◆ **Saved data entries**:
----
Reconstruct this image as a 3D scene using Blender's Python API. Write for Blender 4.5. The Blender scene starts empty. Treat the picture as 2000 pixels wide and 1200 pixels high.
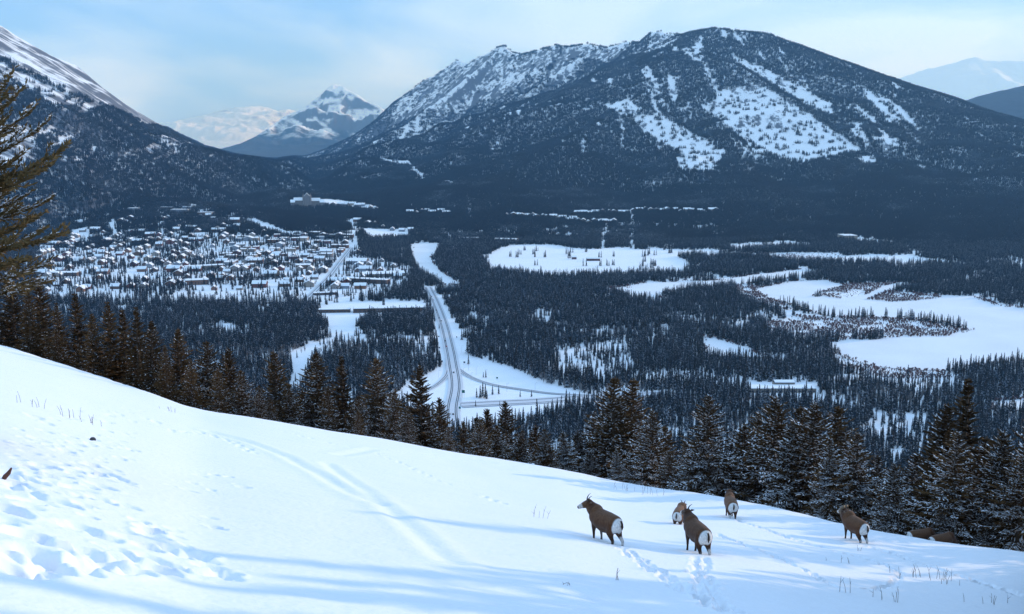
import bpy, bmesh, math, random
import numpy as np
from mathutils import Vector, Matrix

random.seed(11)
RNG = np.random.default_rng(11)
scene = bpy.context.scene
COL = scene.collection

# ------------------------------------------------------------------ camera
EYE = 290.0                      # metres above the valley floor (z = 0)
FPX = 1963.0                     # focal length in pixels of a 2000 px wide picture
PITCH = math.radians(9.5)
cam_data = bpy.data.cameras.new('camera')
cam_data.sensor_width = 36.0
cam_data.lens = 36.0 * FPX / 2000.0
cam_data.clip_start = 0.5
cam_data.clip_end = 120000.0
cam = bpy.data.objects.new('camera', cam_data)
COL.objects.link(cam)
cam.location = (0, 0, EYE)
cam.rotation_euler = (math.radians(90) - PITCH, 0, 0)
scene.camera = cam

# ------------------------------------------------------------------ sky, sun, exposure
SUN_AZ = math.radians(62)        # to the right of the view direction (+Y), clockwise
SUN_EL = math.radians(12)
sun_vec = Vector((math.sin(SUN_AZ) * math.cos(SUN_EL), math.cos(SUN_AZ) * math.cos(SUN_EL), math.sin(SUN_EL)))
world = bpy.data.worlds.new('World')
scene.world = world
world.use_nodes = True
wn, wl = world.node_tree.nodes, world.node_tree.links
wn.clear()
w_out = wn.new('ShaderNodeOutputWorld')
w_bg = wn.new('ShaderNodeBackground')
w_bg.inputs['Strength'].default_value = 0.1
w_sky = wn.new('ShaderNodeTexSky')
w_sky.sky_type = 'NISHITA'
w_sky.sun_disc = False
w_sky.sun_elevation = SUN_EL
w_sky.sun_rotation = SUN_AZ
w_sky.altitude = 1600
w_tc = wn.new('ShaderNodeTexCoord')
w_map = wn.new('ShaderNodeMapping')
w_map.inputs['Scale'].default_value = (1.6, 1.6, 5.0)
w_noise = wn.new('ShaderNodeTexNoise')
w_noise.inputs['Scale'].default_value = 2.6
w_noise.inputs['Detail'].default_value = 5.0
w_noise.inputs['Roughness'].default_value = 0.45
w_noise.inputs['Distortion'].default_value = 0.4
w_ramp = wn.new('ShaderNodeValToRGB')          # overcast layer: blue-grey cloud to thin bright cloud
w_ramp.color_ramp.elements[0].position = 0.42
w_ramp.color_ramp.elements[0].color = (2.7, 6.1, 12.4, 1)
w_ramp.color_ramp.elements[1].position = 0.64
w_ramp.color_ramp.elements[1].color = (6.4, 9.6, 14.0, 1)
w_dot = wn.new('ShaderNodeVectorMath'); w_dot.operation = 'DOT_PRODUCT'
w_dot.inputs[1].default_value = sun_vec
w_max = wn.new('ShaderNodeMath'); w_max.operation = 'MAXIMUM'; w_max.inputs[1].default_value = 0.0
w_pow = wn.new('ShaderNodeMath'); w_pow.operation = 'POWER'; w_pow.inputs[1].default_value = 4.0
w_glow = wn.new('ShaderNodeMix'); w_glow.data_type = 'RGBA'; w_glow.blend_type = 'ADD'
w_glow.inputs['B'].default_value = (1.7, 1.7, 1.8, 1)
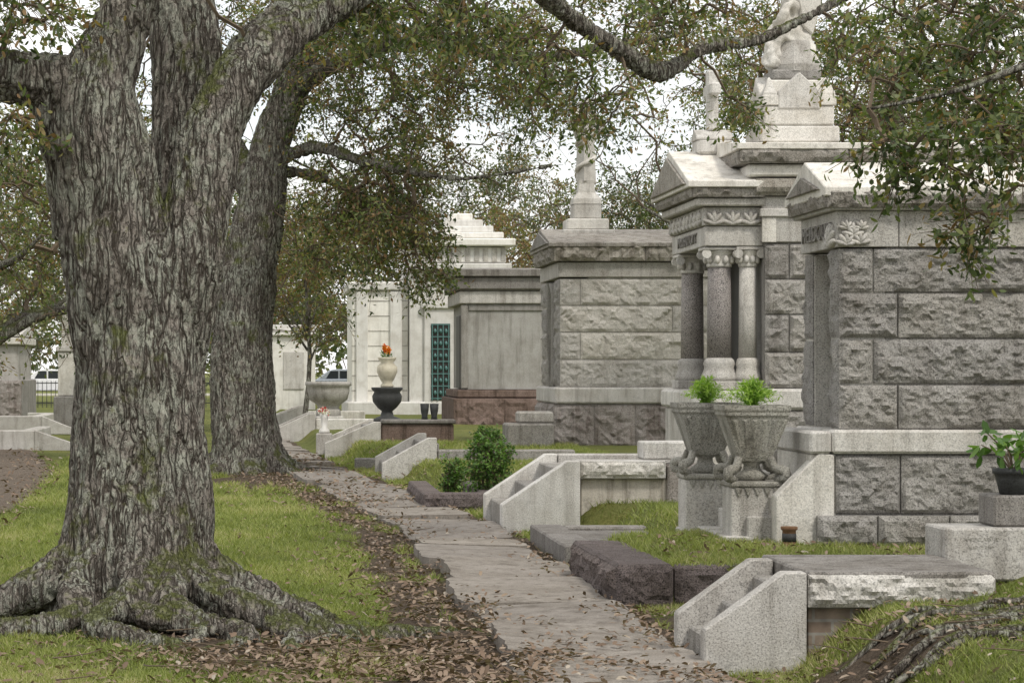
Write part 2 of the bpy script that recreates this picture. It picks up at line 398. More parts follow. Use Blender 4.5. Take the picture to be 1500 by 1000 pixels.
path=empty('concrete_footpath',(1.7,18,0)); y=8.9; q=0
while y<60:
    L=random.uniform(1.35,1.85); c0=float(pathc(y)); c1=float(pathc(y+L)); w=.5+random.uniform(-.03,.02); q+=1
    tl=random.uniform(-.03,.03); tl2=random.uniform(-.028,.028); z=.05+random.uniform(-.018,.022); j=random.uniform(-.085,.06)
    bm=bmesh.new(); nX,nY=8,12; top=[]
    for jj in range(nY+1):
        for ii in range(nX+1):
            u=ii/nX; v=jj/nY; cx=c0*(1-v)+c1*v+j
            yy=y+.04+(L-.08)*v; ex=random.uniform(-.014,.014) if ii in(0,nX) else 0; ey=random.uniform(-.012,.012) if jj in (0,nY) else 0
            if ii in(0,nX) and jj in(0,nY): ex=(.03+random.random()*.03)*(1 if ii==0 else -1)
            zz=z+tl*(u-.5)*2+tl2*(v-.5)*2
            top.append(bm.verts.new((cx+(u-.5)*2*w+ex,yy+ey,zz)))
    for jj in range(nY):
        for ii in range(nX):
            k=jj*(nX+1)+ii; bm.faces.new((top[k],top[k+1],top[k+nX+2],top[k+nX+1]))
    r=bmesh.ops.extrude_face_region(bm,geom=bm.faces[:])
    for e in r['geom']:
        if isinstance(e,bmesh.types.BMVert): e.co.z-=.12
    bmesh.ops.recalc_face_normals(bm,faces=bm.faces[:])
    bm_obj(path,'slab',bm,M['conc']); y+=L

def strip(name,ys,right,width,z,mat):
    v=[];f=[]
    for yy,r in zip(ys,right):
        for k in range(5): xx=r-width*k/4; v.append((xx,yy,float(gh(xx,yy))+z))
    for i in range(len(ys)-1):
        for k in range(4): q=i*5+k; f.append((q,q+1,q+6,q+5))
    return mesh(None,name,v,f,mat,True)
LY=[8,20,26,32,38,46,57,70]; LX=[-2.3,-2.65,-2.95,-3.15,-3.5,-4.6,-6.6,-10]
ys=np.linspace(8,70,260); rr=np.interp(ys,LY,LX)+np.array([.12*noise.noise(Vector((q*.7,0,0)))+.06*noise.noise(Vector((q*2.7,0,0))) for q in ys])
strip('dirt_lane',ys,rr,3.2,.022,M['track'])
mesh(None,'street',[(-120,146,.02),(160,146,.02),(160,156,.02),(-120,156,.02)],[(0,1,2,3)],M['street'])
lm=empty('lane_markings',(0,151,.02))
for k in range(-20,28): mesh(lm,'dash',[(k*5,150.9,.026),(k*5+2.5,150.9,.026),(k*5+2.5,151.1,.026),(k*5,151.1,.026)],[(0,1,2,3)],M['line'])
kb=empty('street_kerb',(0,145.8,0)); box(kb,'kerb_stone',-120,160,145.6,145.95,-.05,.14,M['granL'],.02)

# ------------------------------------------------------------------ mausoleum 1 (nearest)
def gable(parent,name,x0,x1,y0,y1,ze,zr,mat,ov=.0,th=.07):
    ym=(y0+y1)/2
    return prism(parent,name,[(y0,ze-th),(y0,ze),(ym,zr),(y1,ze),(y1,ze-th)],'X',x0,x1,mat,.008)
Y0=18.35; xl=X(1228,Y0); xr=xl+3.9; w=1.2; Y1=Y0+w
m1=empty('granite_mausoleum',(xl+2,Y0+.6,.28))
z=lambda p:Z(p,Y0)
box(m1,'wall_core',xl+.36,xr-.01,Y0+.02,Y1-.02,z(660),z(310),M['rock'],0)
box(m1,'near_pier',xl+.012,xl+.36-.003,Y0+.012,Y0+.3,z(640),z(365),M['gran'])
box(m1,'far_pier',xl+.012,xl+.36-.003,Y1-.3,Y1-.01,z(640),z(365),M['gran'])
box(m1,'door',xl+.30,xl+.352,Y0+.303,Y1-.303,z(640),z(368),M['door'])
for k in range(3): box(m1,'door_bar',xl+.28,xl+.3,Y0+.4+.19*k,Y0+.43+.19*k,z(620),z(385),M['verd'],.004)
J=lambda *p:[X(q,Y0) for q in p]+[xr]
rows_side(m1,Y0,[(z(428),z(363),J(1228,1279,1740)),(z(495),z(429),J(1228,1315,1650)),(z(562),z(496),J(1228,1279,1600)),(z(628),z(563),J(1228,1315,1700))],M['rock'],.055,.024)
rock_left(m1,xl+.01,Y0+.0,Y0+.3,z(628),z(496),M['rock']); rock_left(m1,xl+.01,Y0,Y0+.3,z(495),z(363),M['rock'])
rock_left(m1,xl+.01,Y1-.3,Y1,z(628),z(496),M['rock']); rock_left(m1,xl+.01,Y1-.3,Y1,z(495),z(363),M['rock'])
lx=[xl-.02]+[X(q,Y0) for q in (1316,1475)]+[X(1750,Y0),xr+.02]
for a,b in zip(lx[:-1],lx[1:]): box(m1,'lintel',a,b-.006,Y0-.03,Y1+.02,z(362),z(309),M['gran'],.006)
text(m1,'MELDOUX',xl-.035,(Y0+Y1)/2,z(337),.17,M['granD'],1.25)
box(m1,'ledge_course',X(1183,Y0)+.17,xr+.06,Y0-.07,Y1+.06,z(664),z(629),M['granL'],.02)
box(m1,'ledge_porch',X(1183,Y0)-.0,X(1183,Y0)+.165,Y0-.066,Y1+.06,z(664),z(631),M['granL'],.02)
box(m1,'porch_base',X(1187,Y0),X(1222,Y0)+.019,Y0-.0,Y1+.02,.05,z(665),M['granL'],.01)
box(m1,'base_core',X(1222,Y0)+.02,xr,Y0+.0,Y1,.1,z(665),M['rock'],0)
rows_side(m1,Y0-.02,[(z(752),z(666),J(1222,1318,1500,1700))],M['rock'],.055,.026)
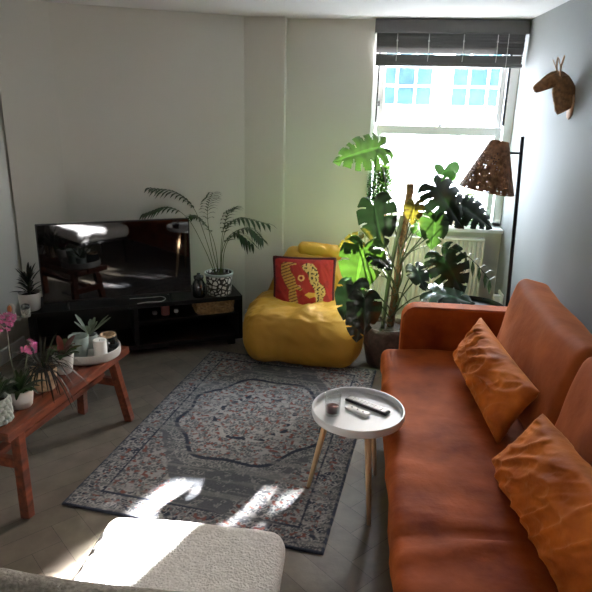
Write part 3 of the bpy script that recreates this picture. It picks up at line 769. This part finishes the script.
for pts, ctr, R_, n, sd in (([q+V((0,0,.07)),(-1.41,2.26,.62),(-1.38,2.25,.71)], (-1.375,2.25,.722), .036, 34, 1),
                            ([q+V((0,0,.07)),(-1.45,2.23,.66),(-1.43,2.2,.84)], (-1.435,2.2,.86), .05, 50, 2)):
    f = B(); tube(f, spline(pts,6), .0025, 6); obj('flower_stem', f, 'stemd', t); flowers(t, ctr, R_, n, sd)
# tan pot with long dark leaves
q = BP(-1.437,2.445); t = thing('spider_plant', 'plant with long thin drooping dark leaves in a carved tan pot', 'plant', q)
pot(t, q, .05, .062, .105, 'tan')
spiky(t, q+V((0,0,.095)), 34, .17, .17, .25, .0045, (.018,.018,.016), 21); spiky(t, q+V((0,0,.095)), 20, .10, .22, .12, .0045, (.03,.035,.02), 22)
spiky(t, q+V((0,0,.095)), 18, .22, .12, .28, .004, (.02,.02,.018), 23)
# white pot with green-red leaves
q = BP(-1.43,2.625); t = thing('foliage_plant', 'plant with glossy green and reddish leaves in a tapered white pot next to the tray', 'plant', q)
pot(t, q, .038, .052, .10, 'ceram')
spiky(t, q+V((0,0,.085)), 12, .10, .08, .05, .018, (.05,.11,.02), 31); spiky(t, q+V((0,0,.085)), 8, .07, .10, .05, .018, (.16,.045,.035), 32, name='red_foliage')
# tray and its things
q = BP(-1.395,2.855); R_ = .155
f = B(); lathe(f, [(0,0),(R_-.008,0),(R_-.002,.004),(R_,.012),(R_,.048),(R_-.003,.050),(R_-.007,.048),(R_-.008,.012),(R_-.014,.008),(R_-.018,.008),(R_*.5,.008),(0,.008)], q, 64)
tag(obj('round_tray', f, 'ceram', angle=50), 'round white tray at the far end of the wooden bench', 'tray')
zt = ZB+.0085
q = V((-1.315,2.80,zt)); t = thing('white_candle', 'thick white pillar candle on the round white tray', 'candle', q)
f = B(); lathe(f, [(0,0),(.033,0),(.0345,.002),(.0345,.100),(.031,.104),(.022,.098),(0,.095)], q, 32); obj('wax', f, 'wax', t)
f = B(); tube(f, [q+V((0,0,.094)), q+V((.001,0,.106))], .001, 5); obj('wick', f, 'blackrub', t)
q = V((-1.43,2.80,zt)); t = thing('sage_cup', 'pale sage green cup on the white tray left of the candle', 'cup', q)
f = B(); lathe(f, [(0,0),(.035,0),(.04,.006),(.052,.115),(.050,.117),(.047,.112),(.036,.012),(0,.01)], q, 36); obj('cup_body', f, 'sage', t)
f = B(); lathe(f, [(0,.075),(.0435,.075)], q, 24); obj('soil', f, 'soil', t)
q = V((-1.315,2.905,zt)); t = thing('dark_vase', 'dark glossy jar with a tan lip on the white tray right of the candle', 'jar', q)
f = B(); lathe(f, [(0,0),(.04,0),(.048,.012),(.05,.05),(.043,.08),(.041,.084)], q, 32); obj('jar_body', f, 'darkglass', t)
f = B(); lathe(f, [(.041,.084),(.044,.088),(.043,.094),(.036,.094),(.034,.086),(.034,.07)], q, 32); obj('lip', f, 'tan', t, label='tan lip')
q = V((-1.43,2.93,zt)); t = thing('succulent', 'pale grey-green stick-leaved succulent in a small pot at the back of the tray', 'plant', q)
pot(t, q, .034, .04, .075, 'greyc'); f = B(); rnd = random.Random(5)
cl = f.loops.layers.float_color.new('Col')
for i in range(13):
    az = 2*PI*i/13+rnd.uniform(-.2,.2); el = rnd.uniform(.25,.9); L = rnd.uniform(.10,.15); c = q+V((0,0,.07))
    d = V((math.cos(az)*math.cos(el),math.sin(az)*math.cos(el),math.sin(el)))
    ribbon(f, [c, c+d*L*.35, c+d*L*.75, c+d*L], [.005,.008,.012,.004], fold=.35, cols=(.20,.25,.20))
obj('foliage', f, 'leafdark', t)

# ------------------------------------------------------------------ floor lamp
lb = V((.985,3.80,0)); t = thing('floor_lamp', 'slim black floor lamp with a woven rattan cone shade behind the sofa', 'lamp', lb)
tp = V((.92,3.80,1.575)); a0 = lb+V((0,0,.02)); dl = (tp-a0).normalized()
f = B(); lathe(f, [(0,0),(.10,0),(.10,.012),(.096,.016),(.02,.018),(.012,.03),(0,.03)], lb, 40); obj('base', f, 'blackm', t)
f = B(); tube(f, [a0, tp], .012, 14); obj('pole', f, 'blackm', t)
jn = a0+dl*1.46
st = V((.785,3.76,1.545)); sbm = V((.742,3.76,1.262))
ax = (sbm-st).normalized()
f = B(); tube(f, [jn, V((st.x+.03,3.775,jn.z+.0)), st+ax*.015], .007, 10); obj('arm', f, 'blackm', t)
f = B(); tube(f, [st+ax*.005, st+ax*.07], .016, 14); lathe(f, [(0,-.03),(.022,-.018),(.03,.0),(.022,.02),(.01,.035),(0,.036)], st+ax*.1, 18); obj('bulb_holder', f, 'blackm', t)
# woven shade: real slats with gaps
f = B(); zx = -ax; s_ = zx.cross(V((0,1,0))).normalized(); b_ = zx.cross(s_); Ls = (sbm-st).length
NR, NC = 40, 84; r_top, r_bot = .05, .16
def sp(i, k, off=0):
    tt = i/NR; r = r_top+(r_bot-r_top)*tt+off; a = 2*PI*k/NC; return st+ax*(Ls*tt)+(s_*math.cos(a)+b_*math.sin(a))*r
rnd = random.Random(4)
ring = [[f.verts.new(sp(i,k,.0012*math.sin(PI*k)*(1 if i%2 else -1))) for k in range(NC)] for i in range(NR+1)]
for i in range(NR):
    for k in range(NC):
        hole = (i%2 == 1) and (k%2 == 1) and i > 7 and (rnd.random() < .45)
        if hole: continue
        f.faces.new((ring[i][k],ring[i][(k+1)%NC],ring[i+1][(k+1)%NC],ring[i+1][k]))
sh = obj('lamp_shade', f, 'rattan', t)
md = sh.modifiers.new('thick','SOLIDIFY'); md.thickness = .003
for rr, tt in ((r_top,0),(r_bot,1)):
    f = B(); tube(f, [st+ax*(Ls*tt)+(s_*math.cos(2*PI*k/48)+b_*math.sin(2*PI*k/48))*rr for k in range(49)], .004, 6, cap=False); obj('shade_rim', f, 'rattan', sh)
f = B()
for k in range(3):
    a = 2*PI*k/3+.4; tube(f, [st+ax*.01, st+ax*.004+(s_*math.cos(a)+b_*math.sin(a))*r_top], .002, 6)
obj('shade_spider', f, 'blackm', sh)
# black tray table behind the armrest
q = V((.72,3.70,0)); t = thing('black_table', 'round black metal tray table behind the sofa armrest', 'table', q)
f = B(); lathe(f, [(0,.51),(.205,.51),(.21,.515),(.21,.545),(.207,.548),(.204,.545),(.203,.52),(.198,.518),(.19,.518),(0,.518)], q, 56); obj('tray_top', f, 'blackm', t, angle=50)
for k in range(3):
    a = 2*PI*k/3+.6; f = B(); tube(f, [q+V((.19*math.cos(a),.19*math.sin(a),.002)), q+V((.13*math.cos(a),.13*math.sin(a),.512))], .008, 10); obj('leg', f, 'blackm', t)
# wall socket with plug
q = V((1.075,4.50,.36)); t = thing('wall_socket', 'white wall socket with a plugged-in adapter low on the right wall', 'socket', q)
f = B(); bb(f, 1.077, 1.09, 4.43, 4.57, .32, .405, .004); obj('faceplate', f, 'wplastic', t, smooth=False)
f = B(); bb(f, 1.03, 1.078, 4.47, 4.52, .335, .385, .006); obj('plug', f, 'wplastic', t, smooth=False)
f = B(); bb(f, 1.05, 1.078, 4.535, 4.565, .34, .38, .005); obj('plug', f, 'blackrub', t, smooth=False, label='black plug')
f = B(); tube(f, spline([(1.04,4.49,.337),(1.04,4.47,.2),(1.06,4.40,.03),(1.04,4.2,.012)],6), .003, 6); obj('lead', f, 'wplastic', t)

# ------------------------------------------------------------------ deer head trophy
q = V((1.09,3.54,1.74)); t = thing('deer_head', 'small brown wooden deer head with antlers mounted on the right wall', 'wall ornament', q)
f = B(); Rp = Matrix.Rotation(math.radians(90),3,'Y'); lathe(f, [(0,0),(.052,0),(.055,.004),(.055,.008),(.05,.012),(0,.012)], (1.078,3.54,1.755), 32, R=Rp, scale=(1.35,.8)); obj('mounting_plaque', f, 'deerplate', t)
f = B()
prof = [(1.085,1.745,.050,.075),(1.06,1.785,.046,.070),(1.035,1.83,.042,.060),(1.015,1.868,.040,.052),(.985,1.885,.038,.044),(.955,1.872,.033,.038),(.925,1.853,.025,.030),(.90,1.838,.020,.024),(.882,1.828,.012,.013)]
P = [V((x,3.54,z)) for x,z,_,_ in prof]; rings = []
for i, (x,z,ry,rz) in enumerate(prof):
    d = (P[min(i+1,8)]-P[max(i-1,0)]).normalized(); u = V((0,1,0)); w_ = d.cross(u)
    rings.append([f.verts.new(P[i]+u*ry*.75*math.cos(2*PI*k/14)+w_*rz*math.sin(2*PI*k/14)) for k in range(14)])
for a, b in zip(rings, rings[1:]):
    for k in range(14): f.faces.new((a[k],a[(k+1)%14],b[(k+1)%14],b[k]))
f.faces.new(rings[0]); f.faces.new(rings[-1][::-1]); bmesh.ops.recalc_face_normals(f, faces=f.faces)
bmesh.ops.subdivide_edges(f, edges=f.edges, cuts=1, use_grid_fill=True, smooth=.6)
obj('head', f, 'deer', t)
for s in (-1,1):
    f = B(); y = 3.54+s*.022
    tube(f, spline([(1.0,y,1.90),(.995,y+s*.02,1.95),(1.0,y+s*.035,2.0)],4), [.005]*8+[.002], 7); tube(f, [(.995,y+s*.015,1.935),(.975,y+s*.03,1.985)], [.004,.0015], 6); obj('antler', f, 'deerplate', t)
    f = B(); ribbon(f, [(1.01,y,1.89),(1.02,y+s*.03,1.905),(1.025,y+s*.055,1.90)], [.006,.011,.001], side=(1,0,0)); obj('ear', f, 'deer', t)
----
◆ **Problem**: Copy, word for word, the entries above from the first line to the line that holds "COL = scene.collection". Drop the pictures.

◆ **Correct response**:
Reconstruct this image as a 3D scene using Blender's Python API. Write for Blender 4.5. The Blender scene starts empty. Treat the picture as 2000 pixels wide and 1200 pixels high.
import bpy, bmesh, math, random
import numpy as np
from mathutils import Vector, Matrix

random.seed(11)
RNG = np.random.default_rng(11)
scene = bpy.context.scene
COL = scene.collection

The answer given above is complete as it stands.